Christianity is a game of failure, too, he says. The idea is to fall short, then wake up the next day and try again.


Showalter has a question. Moments ago he was jovially kicking around stories about Ken Griffey Jr. during a recent pregame press conference, but now, standing outside the dugout during batting practice, he's scowling. "Is this gonna be a bad, bury Chris thing?" he demands. "Because I don't want to be a part of that."

There has been plenty of that this season. It’s not easy to be among the least valuable players in history. You can’t just play badly; you also have to play a lot. Showalter took a look at the numbers in early August and extended a courtesy to his sometimes slugger: He offered to sit Davis in September so he wouldn't amass enough at bats to pass Levey's mark. "Let me be the bad guy," the skipper said.

"I'm not scared of these numbers," Davis answered. "I'm going to continue to stay with my plan, stay with my approach. It may look like crap, but I'm not going to run from this."

In June, as Davis’s average dove to .150, a bar in Baltimore began offering free shots every time he got a hit. Fans called for Davis to be benched, released, shot into the sun. But in the end, the moment that Davis calls “the worst point in my career” came from inside the house. On the postgame show after an 0–4 in May, Baltimore legend Jim Palmer weighed in. He had heard that Davis was either overwhelmed by or complacent because of his deal.

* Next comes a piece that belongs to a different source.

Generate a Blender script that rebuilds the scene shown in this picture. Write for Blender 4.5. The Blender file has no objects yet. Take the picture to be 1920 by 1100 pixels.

“He’s not the only guy in the major leagues who got a big contract,” Palmer said on air. “You’ve got to make some adjustments. I don’t see anything.”

Some people in the organization privately wondered if Palmer had a point. Davis had refused to switch to a lighter bat, had given up after only a few games on the idea of bunting toward third as an antidote to the infielders who clustered on the right side against him. He had only worked with Coolbaugh a handful of times that offseason. Davis once channeled his energy into earning the big contract. Now he focuses on living up to it. Was he too stubborn? Had he lost his edge?

The comments crushed Davis, who felt Palmer was questioning his integrity, and briefly created discord. Coolbaugh tried to help him frame the incident differently.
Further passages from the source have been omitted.